Here’s the story. David “Dugo” Leitner was born in Hungary in 1930 to orthodox Jewish parents, Meir and Golda Leah. The day after Passover in 1944, Germans invaded Hungary and forced the Jewish population into the ghetto. Just a few weeks later, they were sent to the Auschwitz-Birkenau concentration camp, at which point Dugo was separated from his family. On January 18, 1945, he was forced to go on a death march along with 60,000 other prisoners to Mauthausen and Gunskirchen. It was during the march that Dugo daydreamed of his mother’s homemade bilkalach, traditional challah rolls, a hopeful thought which helped him survive, while most of the prisoners were not as fortunate.

Dugo was liberated in May 1945 and moved to Israel in 1949. It was then where he first discovered falafel at the Mahane Yehudah market in Jerusalem. Something about it reminded him of his mother’s bilkalach and that haunting death march. This is where his personal tradition was born. Every January 18th, Dugo would eat his falafel. Operation Dugo emerged over the last decade and serves as an initiative for others to share in Dugo’s milestone. Participants are encouraged to photograph themselves eating falafel while holding up a sign that says: “Operation Dugo – Am Yisrael Chai (The People of Israel Live)”.
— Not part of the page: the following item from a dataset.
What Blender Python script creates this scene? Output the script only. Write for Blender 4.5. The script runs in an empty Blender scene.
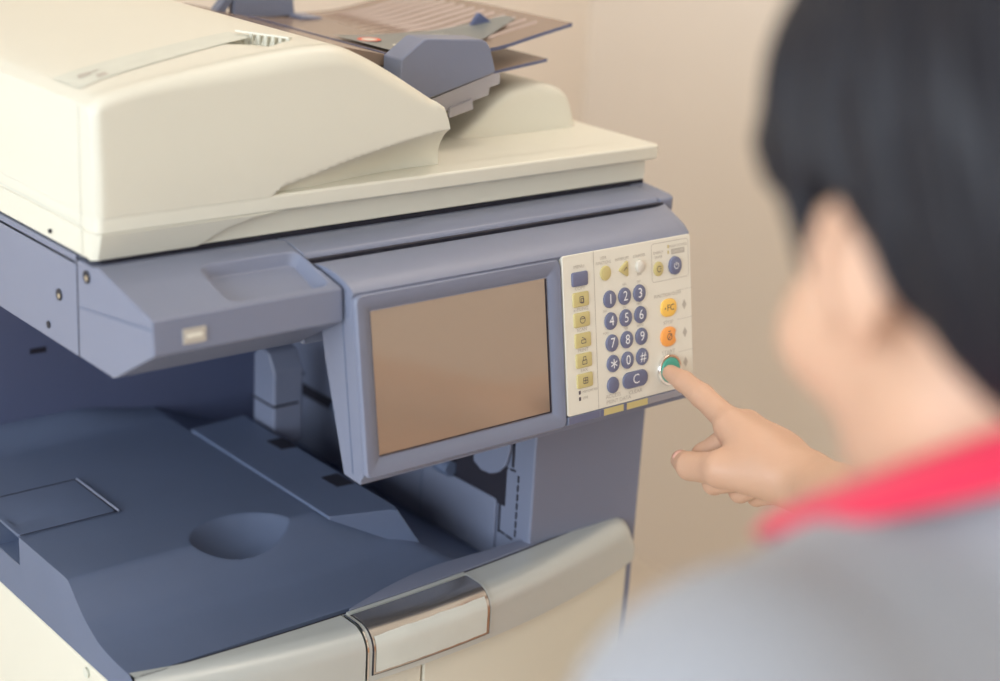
import bpy, bmesh, math, random
import numpy as np
from mathutils import Matrix, Vector, noise
from mathutils.geometry import tessellate_polygon
random.seed(7)
C = bpy.context.scene.collection
FZ = -0.12                     # floor height
# ------------------------------------------------------------------ materials
def mat(name, col, rough=0.5, metal=0.0, spec=0.5, bump=0.0, bscale=300, var=0.0, vscale=6, sss=0.0, coat=0.0, trans=0.0, sheen=0.0, ior=None):
    m = bpy.data.materials.new(name); m.use_nodes = True
    nt = m.node_tree; b = nt.nodes['Principled BSDF']
    b.inputs['Base Color'].default_value = (*col, 1)
    b.inputs['Roughness'].default_value = rough
    b.inputs['Metallic'].default_value = metal
    b.inputs['Specular IOR Level'].default_value = spec
    b.inputs['Coat Weight'].default_value = coat
    b.inputs['Transmission Weight'].default_value = trans
    b.inputs['Sheen Weight'].default_value = sheen
    if ior: b.inputs['IOR'].default_value = ior
    if sss:
        b.inputs['Subsurface Weight'].default_value = sss
        b.inputs['Subsurface Radius'].default_value = (0.012, 0.005, 0.003)
        b.inputs['Subsurface Scale'].default_value = 1.0
    tc = nt.nodes.new('ShaderNodeTexCoord')
    if var:
        n = nt.nodes.new('ShaderNodeTexNoise'); n.inputs['Scale'].default_value = vscale; n.inputs['Detail'].default_value = 4
        nt.links.new(tc.outputs['Object'], n.inputs['Vector'])
        mx = nt.nodes.new('ShaderNodeMix'); mx.data_type = 'RGBA'
        mx.inputs['A'].default_value = (*[c * (1 - var) for c in col], 1)
        mx.inputs['B'].default_value = (*[min(1, c * (1 + var)) for c in col], 1)
        nt.links.new(n.outputs['Fac'], mx.inputs['Factor']); nt.links.new(mx.outputs['Result'], b.inputs['Base Color'])
    if bump:
        n = nt.nodes.new('ShaderNodeTexNoise'); n.inputs['Scale'].default_value = bscale; n.inputs['Detail'].default_value = 3
        nt.links.new(tc.outputs['Object'], n.inputs['Vector'])
        bp = nt.nodes.new('ShaderNodeBump'); bp.inputs['Strength'].default_value = bump; bp.inputs['Distance'].default_value = 0.001
        nt.links.new(n.outputs['Fac'], bp.inputs['Height']); nt.links.new(bp.outputs['Normal'], b.inputs['Normal'])
    return m

M = {}
M['cream'] = mat('cream_plastic', (0.72, 0.70, 0.595), 0.42, bump=0.05, bscale=900, var=0.03)
M['cream2'] = mat('cream_door_plastic', (0.72, 0.69, 0.58), 0.45, bump=0.05, bscale=900, var=0.03)
M['blue'] = mat('slate_blue_plastic', (0.192, 0.215, 0.300), 0.42, bump=0.06, bscale=900, var=0.04)
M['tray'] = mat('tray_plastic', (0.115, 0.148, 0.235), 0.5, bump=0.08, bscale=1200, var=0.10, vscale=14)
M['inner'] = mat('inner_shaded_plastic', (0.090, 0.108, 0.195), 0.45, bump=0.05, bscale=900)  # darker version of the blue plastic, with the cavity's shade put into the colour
M['dark'] = mat('dark_gap', (0.012, 0.011, 0.022), 0.7)
M['black'] = mat('black_rubber', (0.02, 0.02, 0.03), 0.6)
M['silver'] = mat('silver_paint', (0.56, 0.585, 0.56), 0.34, metal=0.25, bump=0.02, bscale=1500)
M['chrome'] = mat('chrome', (0.85, 0.85, 0.84), 0.12, metal=1.0)
M['chrome2'] = mat('polished_grip', (0.60, 0.57, 0.53), 0.2, metal=0.9)
M['handle'] = mat('handle_plate', (0.66, 0.69, 0.645), 0.3, metal=0.1, var=0.08, vscale=30)
M['screen'] = mat('screen_film', (0.40, 0.325, 0.26), 0.13, spec=1.0, metal=0.45)
M['plate'] = mat('keypad_plate', (0.80, 0.77, 0.67), 0.35, bump=0.02, bscale=900)
M['key'] = mat('navy_key', (0.15, 0.165, 0.265), 0.35)
M['olive'] = mat('olive_key', (0.60, 0.51, 0.23), 0.4)
M['yellow'] = mat('yellow_key', (0.95, 0.58, 0.12), 0.35)
M['orange'] = mat('orange_key', (0.95, 0.40, 0.10), 0.35)
M['green'] = mat('green_key', (0.08, 0.42, 0.32), 0.35)
M['whitekey'] = mat('white_key', (0.70, 0.66, 0.58), 0.35)
M['legend'] = mat('legend_white', (0.85, 0.86, 0.88), 0.5)
M['print'] = mat('legend_grey', (0.50, 0.46, 0.40), 0.6)
M['ink'] = mat('legend_dark', (0.10, 0.08, 0.10), 0.6)
M['tinted'] = mat('tinted_tray', (0.38, 0.285, 0.225), 0.25, trans=0.35, ior=1.3)
M['rib'] = mat('tray_rib', (0.26, 0.18, 0.145), 0.3)
M['film'] = mat('tray_label_film', (0.19, 0.205, 0.20), 0.4)
M['trayedge'] = mat('tray_edge', (0.10, 0.12, 0.22), 0.3)
M['clear'] = mat('clear_plastic', (0.70, 0.68, 0.72), 0.12, trans=0.55, ior=1.3)
M['red'] = mat('red_mark', (0.75, 0.12, 0.06), 0.5)
M['label'] = mat('grey_label', (0.65, 0.66, 0.575), 0.5, var=0.1, vscale=40)
M['wall'] = mat('wall_paint', (0.82, 0.73, 0.63), 0.6, bump=0.05, bscale=120, var=0.02, vscale=2)
M['floor'] = mat('floor_vinyl', (0.68, 0.61, 0.52), 0.45, var=0.04, vscale=3)
M['ceil'] = mat('ceiling_paint', (0.82, 0.78, 0.72), 0.8)
M['white'] = mat('white_frame', (0.8, 0.8, 0.78), 0.4)
M['skin'] = mat('skin', (0.60, 0.365, 0.245), 0.5, sss=0.08, bump=0.3, bscale=260, var=0.05, vscale=30)
M['nail'] = mat('nail', (0.68, 0.38, 0.30), 0.4)
M['hair'] = mat('hair', (0.008, 0.008, 0.013), 0.55, spec=0.35, bump=0.5, bscale=90)
M['shirt'] = mat('grey_shirt', (0.30, 0.31, 0.34), 0.9, bump=0.3, bscale=700, sheen=0.2)
M['collar'] = mat('red_collar', (0.70, 0.020, 0.07), 0.85, bump=0.3, bscale=700, sheen=0.2)
M['navy'] = mat('navy_trousers', (0.03, 0.035, 0.07), 0.9)
M['shoe'] = mat('shoe', (0.5, 0.5, 0.5), 0.6)
M['eye'] = mat('eye', (0.05, 0.03, 0.03), 0.2)
M['beige'] = mat('usb_shell', (0.62, 0.52, 0.36), 0.35, metal=0.3)

# ------------------------------------------------------------------ helpers
def tag(o, label=None, cat=None, group=None, kind=None):
    if label: o['label'] = label
    if cat: o['category'] = cat
    if group: o['group'] = group
    if kind: o['kind'] = kind
    return o

def obj(name, bm, mats, parent=None, bevel=0, seg=3, angle=32, doubles=True):
    if not isinstance(mats, (list, tuple)): mats = [mats]
    if doubles: bmesh.ops.remove_doubles(bm, verts=bm.verts, dist=1e-6)
    bmesh.ops.recalc_face_normals(bm, faces=bm.faces)
    me = bpy.data.meshes.new(name); bm.to_mesh(me); bm.free()
    for m in mats: me.materials.append(M[m])
    for p in me.polygons: p.use_smooth = True
    me.set_sharp_from_angle(angle=math.radians(angle))
    o = bpy.data.objects.new(name, me); C.objects.link(o)
    if parent is not None:
        o.parent = parent
        o.matrix_parent_inverse = Matrix.Translation(-Vector(parent.get('base', (0, 0, 0))))
    if bevel:
        b = o.modifiers.new('bevel', 'BEVEL'); b.width = bevel; b.segments = seg; b.limit_method = 'ANGLE'; b.angle_limit = math.radians(28); b.harden_normals = True
    return o

def thing(name, label, cat, loc, group=None):
    o = bpy.data.objects.new(name, None); C.objects.link(o); o.location = loc; o['base'] = loc
    o.empty_display_size = 0.1
    return tag(o, label, cat, group)

def add_box(bm, x0, x1, y0, y1, z0, z1, mi=0, f=None):
    vs = [bm.verts.new(f(x, y, z) if f else (x, y, z)) for x in (x0, x1) for y in (y0, y1) for z in (z0, z1)]
    for q in ((0, 1, 3, 2), (4, 6, 7, 5), (0, 4, 5, 1), (2, 3, 7, 6), (0, 2, 6, 4), (1, 5, 7, 3)):
        bm.faces.new([vs[i] for i in q]).material_index = mi
    return vs

def ngon(bm, vs, mi=0):
    tri = tessellate_polygon([[v.co for v in vs]])
    for t in tri:
        try: bm.faces.new([vs[i] for i in t]).material_index = mi
        except ValueError: pass

def add_prism(bm, pts, fa, fb, mi=0, caps=True):
    """pts: list of 2D; fa/fb map (u,v) to the two end caps"""
    A = [bm.verts.new(fa(*p)) for p in pts]; B = [bm.verts.new(fb(*p)) for p in pts]
    n = len(pts)
    for i in range(n):
        j = (i + 1) % n
        bm.faces.new((A[i], A[j], B[j], B[i])).material_index = mi
    if caps:
        bm.faces.new(A).material_index = mi; bm.faces.new(B[::-1]).material_index = mi
    return A, B

def prismX(bm, prof, x0, x1, mi=0):
    return add_prism(bm, prof, lambda y, z: (x0, y, z), lambda y, z: (x1, y, z), mi)
def prismY(bm, prof, y0, y1, mi=0):
    return add_prism(bm, prof, lambda x, z: (x, y0, z), lambda x, z: (x, y1, z), mi)
def prismZ(bm, prof, z0, z1, mi=0):
    return add_prism(bm, prof, lambda x, y: (x, y, z0), lambda x, y: (x, y, z1), mi)

def grid(bm, f, nu, nv, mi=0):
    V = [[bm.verts.new(f(i / nu, j / nv)) for j in range(nv + 1)] for i in range(nu + 1)]
    for i in range(nu):
        for j in range(nv):
            q = [V[i][j], V[i + 1][j], V[i + 1][j + 1], V[i][j + 1]]
            try: bm.faces.new(q).material_index = mi
            except ValueError: pass
    return V

def rrect(cx, cy, w, h, r, n=6):
    out = []
    for (sx, sy, a0) in ((1, 1, 0), (-1, 1, 90), (-1, -1, 180), (1, -1, 270)):
        for k in range(n + 1):
            a = math.radians(a0 + 90 * k / n)
            out.append((cx + sx * (w / 2 - r) + r * math.cos(a), cy + sy * (h / 2 - r) + r * math.sin(a)))
    return out

def ring(bm, A, B, mi=0):
    n = len(A)
    for i in range(n):
        j = (i + 1) % n
        bm.faces.new((A[i], A[j], B[j], B[i])).material_index = mi

def loops(bm, LL, mi=0, cap0=False, cap1=True):
    VV = [[bm.verts.new(p) for p in L] for L in LL]
    for a, b in zip(VV, VV[1:]): ring(bm, a, b, mi)
    if cap1: bm.faces.new(VV[-1]).material_index = mi
    if cap0: bm.faces.new(VV[0]).material_index = mi
    return VV

def holed(bm, outer, inner, mi=0):
    """flat face between an outer and an inner loop of verts"""
    es = []
    for L in (outer, inner):
        for i in range(len(L)):
            e = bm.edges.get((L[i], L[(i + 1) % len(L)])) or bm.edges.new((L[i], L[(i + 1) % len(L)]))
            es.append(e)
    r = bmesh.ops.triangle_fill(bm, use_beauty=True, use_dissolve=False, edges=es)
    for g in r['geom']:
        if isinstance(g, bmesh.types.BMFace): g.material_index = mi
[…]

The operation has been a success. Year after year, and with the help of social media, the movement, which started in Israel, has gone global. After surviving the Holocaust, Dugo lived in Israel for the remainder of his life. He passed away in July 2023 at the age of 94 and leaves behind his wife Sarah, 2 daughters, grandchildren, and great-grandchildren along with a legacy of falafel and survival. On January 18th, I will eat falafel for Dugo; please join me.